В произведениях постреалистов проблема свободы и смысла получает парадоксальное разрешение: лишь в полной мере проникнувшись экзистенциальной осмысленной несвободой, человек может выдюжить под бременем свободы выбора и возвыситься до нравственной ответственности за единственную в пространстве и времени т о ч к у б ы т и я , занятую уникальной человеческой личностью и судьбой.

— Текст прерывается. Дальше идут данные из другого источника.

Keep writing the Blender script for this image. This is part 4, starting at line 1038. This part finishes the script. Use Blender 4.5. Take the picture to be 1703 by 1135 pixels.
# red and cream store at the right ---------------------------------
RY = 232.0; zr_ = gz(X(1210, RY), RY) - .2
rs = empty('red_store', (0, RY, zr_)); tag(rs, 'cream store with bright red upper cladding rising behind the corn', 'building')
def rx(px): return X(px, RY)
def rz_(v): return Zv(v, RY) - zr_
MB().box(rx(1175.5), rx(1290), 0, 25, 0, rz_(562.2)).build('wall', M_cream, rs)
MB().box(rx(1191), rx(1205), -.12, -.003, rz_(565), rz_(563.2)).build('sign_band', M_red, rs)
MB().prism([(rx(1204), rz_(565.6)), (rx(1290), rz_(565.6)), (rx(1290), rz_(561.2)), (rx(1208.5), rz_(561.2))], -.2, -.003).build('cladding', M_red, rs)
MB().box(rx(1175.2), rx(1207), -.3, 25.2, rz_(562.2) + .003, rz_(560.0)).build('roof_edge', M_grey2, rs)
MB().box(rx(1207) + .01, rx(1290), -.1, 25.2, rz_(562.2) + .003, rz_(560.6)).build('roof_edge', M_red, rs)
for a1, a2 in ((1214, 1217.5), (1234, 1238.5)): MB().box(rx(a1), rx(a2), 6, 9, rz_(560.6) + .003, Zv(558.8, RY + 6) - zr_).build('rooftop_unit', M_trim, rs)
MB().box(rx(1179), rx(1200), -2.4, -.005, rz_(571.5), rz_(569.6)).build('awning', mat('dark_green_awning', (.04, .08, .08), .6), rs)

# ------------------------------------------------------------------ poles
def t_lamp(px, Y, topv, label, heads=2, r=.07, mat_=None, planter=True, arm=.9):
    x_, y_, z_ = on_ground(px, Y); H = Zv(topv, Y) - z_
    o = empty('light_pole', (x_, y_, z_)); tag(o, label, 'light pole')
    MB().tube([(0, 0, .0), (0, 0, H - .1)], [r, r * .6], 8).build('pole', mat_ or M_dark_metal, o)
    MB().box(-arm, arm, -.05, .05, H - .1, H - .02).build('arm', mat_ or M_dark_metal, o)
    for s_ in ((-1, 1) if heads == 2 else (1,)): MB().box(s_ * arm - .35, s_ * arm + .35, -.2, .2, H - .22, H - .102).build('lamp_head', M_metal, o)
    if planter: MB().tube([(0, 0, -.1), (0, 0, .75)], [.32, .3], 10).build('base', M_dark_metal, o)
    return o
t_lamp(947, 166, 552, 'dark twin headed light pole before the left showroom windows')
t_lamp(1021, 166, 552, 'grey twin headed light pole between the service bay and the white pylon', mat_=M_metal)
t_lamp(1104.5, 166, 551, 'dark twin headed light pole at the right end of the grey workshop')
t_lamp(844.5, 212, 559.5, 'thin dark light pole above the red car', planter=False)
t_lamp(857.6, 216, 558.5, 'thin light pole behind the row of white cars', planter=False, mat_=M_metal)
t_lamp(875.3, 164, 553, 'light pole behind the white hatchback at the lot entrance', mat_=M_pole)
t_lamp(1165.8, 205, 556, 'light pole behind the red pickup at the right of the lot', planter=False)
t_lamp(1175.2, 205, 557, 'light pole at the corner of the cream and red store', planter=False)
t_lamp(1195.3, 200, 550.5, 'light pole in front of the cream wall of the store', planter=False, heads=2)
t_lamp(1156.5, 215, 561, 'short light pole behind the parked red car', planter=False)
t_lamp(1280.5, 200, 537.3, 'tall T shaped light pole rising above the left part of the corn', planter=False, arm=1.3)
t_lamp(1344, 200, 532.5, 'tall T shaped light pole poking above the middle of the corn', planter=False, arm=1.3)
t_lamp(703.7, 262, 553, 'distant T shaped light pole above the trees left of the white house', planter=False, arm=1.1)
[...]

Мы, разумеется, не забываем о том, что постреалистическая концепция свободы вызревала в прозе Платонова «и “Воронежских тетрадях” Мандельштама еще в ту пору, когда общество погружалось в бездну невиданного тоталитарного гнета и террора. Но наиболее последовательно и все более широко и противоречиво идея свободы как индивидуального онтологического смыслоосуществления разрабатывается только сейчас, когда мы пробуем выкарабкиваться из тектонического провала. Похоже, что раньше других современных писателей пришел к этой художественной философии и эстетике Бродский, правда предварительно пройдя через школу модернизма и постмодернизма. В последнее время на основе новой, “смыслоцентричной”, системы координат он проверяет на прочность ориентиры, которые помогли бы человеку изнутри структурировать хаос, — здесь вспоминаются своды правил не только из “Назидания”, но из многих других посланий и поучений Бродского 80-х годов. “Доклад для симпозиума”, “Примечания папоротника” и “Примечания к прогнозам погоды”, эклоги и письма — все это ощутимо ироничные перифразы древних дидактических традиций. Однако серьезности в них не меньше, чем пародийности.
И если по меньшей мере в стилевых пристрастиях Бродского слышится явная отсылка к классицизму, то, предположим, в поэзии Т. Кибирова, прозе многих современных авторов (от Л. Улицкой до А. Кабакова) Н. Иванова или М. Золотоносов находят черты “нового — метафизического — сентиментализма”. А в прозе И. Митрофанова Андрей Немзер расслышал явственные переклички с романтической прозой молодого Горького. Не резонно ли будет предположить, что разворачивание “смыслоцентричной” парадигмы размечает изнутри объем новой культурной эпохи и что постреализм последнего времени — лишь первый шаг нашей литературы в этом пространстве? И может быть, вся эта новая эпоха “будет отмечена а д о г м а т и ч е с к и м н е о т р а д и ц и о н а л и з м о м?
Вот ведь и явный претендент на роль поэтического лидера отечественного постмодернизма Тимур Кибиров признается: “…я хочу попытаться остаться традиционным поэтом и “чувства добрые лирой пробуждать”. (Я рискую свою репутацию авангардиста свести совсем на нет.) В то же время хотелось бы, чтобы это была хорошая литература, чтобы это не было скучно, то есть заставить читателя, который не любит — и справедливо — ни морализаторства, ни дидактики, которого тошнит от сентиментализма, от пафоса, все это принять”.
В основе традиционной культуры, как пишет В. И. Брагинский, известный исследователь средневековых литератур Востока, лежит “к о н ц е п ц и я А б с о л ю т а, под которой подразумевается Бог как Высшая Личность, все созидающая и всему придающая смысл, или безличное Единое, надмирный Закон, подобный китайскому Дао”.
Ну о каком Абсолюте можно говорить после всего, что мы увидели за свой короткий век: после невиданных кровопролитий, социальных катастроф, охватывающих целые материки, взлетов и падений колоссальных империй? Какой традиционализм может сегодня соблазнить сознание, воочию убедившееся во всепроникающей релятивности?
И все же… Может быть, как раз предельно обострившееся сознание смертельных опасностей, ежедневно угрожающих жизни и обнаживших онтологический хаос как универсальный вселенский закон, вынуждает самым настойчивым образом искать, пусть хрупкие, пусть субъективные, но — к о н с т а н т ы бытия. Конечно, понятие Абсолюта здесь будет не очень-то точным, скорее условным. Ибо то, что может претендовать на звание Абсолюта сегодня и сейчас, само по себе неустойчиво и релятивно. Это оксюморонный Абсолют: на одном его полюсе хаос как “безличное Единое, надмирный Закон”, а на другом — частный человек со своим уникальным экзистенциальным смыслом как “Высшая Личность, все созидающая и всему придающая смысл”. Диалогические отношения между этими полярными противоположностями и определяют внутренне напряженное бытие такого Абсолюта.
Возможно, ими и будет продиктован нервный и неровный пульс новой культурной эпохи?